Long had previously lived and worked in a Chelsea brownstone, which he offered to sell to his next-door neighbor, artist Louise Bourgeois, when he learned that she wanted to turn her brownstone into a museum. (The fabulous “Bourgeois Lady Gaga” drawing pictured below, by the way, was for New York magazine.) His main criterion for a new space was that it be on the ground floor, and 44 Walker, while not his first choice (that would be a cursed space also in Tribeca), fit the bill. He moved his studio just over a year ago, and he lives elsewhere in Tribeca. The building was constructed in 1852 as a button factory (“I have yet to find a button!”), although old-guard Tribecans will remember it as the site of Fallen Angels, an artsy burlesque house. “The certificate of occupancy is still for ‘Adult theater (non-projection).’ I had no idea when I bought it. I only learned it when I received the permit for demolition.”

Part of the space’s charm was that it was so different from his brownstone, which has been shot for World of Interiors (but not published yet). “I had never lived in a loft,” he said. “I had always had picture molding.” He describes it as having resembled a Kleenex box, all boring plaster walls and a dropped ceiling, which he had removed in order to expose the tin ceiling—despite the chipped paint and giant sag in one corner. “I like the crumbling. I did design Grey Gardens, after all.” The cellar is also a work in progress.

When the studio is busy, as many as 12 people might be working there, so flexibility is key. The ground floor is a long rectangular loft that has been divided by curtains, half-walls, and boards covered with research photos (of weddings for It Shoulda Been You, a musical directed by David Hyde Pierce that’s getting its world premiere at George Street Playhouse in New Brunswick, N.J., and for Othello at Folger Shakespeare Library in Washington, D.C.). The dressing room, with “walls” of clothing racks, was being used to hold a scale model of a retrospective exhibit that will debut Sept. 20 at the North Carolina Museum of History in Raleigh and run for a year. It’ll have a red-carpet entrance, a room devoted to Long’s Tony-winning shows (“because everyone always asks”), a replica of his studio (without the crumbling ceiling), and costumes aplenty from shows such as Dreamgirls, Chicago, Siegfried & Roy, The Frogs, and The Lost Colony, an outdoor drama that runs annually in Manteo, N.C. (Long has been involved with the production for 41 seasons).

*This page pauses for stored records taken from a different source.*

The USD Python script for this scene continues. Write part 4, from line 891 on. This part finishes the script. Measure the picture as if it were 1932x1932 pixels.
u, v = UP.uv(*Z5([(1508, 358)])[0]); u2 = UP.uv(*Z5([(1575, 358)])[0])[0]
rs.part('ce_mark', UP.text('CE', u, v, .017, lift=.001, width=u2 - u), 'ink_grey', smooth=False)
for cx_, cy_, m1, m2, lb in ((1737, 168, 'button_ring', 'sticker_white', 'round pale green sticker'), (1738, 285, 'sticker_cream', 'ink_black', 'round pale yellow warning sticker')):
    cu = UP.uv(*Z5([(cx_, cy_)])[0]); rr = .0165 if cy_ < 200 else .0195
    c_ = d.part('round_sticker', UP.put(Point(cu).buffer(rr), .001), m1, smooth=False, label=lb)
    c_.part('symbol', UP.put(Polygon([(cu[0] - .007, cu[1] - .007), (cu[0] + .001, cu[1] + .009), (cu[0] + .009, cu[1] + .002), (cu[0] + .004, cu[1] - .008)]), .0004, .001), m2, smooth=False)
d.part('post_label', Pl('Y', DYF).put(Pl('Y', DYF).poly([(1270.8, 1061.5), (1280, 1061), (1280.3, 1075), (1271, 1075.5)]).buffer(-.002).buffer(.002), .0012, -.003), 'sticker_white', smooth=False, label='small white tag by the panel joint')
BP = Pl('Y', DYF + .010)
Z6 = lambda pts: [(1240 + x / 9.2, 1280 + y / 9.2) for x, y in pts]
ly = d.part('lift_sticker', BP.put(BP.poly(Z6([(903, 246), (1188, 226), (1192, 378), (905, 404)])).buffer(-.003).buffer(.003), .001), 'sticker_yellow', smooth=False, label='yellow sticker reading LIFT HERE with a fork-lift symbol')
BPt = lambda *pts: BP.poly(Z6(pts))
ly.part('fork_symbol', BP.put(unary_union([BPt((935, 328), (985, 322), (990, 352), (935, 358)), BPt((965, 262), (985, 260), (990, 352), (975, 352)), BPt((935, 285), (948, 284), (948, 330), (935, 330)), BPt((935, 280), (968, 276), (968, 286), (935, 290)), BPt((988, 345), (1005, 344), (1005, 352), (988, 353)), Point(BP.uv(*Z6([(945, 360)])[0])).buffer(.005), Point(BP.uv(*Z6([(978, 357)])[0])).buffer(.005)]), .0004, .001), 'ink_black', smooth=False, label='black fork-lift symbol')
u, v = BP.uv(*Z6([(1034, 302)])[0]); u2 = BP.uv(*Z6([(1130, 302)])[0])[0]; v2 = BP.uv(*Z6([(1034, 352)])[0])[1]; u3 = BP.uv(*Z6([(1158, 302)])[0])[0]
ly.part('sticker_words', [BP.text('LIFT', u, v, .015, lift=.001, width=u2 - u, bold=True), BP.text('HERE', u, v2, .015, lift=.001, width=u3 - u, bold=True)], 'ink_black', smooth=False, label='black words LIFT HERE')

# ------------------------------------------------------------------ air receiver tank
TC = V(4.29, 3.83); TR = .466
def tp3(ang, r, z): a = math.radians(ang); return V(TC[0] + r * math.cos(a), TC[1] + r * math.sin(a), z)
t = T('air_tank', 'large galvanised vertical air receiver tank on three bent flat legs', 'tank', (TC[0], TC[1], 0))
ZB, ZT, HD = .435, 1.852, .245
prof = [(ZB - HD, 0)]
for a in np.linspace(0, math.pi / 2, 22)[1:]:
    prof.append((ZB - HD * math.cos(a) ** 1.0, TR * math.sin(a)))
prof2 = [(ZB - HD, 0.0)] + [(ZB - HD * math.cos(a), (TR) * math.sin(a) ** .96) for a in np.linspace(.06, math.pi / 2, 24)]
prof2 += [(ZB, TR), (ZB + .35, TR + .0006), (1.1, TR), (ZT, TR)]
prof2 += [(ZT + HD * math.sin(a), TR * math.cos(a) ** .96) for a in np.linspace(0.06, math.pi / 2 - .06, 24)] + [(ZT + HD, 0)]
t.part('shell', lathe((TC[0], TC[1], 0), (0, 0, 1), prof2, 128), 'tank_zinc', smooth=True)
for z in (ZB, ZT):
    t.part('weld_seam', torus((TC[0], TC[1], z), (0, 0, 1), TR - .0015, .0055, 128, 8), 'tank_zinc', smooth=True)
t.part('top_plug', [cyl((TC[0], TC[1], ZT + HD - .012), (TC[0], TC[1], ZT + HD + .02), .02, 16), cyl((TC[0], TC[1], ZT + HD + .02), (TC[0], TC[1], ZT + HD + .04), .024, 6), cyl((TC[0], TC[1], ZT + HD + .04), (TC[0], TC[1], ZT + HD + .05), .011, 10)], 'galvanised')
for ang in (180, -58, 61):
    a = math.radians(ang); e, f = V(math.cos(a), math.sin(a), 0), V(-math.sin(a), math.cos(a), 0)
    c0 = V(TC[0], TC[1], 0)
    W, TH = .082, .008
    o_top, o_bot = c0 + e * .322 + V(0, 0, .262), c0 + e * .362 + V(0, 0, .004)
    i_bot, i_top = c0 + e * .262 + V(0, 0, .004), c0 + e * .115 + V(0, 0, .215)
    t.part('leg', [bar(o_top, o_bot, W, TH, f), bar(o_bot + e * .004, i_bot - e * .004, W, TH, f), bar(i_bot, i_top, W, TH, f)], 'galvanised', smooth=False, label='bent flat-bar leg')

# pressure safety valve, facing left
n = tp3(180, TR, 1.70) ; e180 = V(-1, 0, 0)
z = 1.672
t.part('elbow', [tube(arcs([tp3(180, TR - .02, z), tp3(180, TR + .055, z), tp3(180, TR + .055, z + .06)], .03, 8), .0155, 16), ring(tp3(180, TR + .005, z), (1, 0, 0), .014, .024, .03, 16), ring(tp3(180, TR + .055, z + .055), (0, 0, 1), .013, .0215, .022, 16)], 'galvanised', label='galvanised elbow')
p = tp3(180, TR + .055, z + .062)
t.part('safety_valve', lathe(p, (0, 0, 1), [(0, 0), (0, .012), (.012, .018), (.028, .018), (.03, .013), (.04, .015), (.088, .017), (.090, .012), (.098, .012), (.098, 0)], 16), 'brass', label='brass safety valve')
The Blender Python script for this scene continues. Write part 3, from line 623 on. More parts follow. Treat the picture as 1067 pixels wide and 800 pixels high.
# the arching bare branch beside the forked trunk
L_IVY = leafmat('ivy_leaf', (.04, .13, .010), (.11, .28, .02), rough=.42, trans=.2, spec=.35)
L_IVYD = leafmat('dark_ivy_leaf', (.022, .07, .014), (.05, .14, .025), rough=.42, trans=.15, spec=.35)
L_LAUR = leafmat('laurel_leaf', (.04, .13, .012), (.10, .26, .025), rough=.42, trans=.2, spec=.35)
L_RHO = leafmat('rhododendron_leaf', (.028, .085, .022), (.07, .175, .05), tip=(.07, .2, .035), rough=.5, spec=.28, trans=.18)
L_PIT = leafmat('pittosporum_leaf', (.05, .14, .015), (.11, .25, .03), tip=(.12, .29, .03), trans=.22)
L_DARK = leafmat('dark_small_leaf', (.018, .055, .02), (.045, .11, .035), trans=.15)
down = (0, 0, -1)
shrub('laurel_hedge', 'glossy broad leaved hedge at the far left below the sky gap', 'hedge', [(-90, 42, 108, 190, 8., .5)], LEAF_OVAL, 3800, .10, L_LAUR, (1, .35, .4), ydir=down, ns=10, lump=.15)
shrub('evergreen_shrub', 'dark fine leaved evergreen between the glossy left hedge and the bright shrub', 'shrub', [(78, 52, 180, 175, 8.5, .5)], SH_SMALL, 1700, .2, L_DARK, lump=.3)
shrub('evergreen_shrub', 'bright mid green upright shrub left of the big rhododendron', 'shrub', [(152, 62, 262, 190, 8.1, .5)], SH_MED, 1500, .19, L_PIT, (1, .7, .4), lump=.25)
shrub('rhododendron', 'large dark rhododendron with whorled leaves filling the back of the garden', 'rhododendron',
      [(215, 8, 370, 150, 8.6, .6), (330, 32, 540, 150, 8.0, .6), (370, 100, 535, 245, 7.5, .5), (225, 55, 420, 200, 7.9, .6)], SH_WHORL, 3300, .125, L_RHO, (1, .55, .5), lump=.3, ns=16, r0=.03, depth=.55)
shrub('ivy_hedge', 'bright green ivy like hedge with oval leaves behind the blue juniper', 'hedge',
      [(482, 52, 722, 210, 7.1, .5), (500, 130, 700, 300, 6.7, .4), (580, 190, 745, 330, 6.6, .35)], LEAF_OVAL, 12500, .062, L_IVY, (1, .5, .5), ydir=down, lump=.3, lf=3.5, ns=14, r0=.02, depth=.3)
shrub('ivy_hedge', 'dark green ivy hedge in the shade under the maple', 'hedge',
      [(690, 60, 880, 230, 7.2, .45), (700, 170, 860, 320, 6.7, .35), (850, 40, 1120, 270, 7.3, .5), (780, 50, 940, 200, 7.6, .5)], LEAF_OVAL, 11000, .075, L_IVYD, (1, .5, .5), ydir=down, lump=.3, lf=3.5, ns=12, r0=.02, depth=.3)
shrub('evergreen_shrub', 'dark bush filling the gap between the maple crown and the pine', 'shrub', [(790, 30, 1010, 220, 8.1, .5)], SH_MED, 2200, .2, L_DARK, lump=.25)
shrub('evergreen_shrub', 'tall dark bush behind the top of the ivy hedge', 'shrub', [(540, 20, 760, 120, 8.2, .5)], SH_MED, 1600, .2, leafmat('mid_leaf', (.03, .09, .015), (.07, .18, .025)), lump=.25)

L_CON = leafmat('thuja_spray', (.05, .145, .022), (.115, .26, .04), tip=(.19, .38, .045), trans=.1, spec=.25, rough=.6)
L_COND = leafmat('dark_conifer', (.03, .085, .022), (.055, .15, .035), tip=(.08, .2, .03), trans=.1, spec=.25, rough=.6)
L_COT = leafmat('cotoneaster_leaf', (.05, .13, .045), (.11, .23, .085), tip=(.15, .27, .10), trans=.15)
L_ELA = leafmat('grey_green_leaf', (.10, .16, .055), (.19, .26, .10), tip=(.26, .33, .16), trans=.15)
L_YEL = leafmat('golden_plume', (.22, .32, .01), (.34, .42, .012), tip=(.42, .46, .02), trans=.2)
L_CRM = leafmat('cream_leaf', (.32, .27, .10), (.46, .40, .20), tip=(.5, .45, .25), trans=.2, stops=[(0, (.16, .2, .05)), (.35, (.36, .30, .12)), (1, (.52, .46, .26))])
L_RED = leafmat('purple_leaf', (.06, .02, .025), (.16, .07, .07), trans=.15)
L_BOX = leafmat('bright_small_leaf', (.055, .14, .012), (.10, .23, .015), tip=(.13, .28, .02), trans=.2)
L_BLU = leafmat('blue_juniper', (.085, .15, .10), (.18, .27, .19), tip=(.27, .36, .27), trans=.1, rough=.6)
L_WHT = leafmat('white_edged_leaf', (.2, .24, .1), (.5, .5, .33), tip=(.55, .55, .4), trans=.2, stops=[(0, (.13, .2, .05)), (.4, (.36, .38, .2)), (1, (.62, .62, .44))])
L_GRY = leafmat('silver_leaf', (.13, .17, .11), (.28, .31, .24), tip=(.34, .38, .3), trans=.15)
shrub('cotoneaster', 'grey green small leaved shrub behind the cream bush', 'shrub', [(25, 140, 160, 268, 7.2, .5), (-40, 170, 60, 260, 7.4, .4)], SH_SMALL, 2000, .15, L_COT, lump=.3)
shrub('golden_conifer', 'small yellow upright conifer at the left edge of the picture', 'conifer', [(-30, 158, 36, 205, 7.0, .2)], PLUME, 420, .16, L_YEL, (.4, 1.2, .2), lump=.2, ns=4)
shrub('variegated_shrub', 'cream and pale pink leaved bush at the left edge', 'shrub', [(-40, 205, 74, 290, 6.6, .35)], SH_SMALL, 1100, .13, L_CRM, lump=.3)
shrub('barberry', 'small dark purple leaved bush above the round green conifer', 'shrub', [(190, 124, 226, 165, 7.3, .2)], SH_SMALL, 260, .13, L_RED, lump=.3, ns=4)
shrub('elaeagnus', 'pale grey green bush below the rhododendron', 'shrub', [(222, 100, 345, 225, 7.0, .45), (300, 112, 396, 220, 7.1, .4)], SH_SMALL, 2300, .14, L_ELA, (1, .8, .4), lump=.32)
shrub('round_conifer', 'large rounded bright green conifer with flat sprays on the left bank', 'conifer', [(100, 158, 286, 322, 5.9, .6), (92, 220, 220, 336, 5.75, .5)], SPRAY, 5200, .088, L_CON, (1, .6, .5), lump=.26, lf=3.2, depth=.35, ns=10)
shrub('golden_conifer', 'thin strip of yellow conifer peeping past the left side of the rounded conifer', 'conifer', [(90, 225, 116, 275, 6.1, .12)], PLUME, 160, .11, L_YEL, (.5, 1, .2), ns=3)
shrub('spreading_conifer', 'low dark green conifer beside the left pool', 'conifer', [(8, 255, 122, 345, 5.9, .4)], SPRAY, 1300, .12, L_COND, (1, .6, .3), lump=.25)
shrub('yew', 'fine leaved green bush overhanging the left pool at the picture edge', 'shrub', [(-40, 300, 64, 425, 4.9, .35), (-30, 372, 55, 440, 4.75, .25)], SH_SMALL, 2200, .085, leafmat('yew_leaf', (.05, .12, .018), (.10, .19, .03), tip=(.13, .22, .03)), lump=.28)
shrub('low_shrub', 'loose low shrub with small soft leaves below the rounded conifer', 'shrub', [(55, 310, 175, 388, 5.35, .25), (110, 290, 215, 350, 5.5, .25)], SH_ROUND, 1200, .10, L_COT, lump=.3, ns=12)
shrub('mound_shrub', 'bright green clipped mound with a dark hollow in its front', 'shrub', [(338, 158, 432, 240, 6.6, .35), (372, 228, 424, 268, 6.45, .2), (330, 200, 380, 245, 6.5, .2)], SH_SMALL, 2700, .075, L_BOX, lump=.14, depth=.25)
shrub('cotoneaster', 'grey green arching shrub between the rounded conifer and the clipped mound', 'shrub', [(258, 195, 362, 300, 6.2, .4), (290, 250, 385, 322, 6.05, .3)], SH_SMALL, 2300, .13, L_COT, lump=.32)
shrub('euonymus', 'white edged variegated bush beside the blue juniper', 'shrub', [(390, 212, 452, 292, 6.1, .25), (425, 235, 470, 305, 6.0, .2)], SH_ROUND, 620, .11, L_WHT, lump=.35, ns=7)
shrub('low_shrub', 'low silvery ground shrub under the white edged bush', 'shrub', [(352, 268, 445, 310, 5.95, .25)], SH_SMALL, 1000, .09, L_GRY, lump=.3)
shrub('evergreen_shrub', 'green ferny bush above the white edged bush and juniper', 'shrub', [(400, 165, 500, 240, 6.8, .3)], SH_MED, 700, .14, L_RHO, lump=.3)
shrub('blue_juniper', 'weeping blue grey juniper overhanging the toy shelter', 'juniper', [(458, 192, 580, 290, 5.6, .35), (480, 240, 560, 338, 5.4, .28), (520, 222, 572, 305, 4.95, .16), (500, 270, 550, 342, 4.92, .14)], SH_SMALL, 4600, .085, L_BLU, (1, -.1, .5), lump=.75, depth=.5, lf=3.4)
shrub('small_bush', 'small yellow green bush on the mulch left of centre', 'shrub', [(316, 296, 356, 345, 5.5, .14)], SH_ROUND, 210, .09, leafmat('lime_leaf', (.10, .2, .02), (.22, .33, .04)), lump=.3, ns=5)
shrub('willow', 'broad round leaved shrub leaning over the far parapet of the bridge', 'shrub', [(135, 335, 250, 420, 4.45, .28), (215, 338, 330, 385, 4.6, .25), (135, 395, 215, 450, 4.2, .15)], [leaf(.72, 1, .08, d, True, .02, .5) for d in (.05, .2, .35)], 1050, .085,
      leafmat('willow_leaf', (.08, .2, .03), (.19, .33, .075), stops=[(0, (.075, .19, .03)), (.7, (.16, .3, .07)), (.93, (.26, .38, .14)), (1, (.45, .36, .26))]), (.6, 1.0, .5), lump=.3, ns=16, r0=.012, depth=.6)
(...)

By the end, I realized that I didn’t need an angle—my subject was certainly interesting enough to carry the day. I began to think of my visit as a social call. We talked about Dominique Strauss-Kahn and the Duke lacrosse team. (I went to Duke; Long forgave me.) We talked about his next projects (The Prince of Broadway, a review of Hal Prince’s work, and an equestrian show). We talked about the two East Village bars he co-owns, Shoolbred’s and Ninth Ward. And we talked about Tribeca—he loves Bread Tribeca and Macao Trading Co., but not M1-5 because of the vomit that often ends up outside his door—and I told him that he’d soon have another good coffee place over on Broadway, at the mini café opening in a window of JEM Fabric Warehouse. “That’s where I bought the gingham stretch for Brooke Shields in Leap of Faith!” he said. “Right in my own backyard!”

And these are photos of the scale model of his upcoming exhibit at the North Carolina Museum of History.

 

6 Comments

  1. How wonderful. Tribeca needs more like this, and fewer luxury shops.

  2. So excited that Mr. Long is designing the costumes for IT SHOULDA BEEN YOU! What an amazing artist he is.

  3. beautiful post and pictures!

  4. thank you for this glimpse of real life in the hood-interesting to learn about neighbors I may never meet. I really enjoy it, probably because I’m so nosy, but prefer to call it curious..

  5. Excited to see Long’s new shop. N.C. claims him, so glad to see there will be an exhibit there.
    And I must note that today’s Times writes of vacant homes’ food foragers. Perhaps Nutmeggers got it going!

  6. It’s so wonderful to see such a talented man have great success. From working with his mom and dad to summers at the ‘Lost Colony’, life has been very good. I am so happy for you and yours!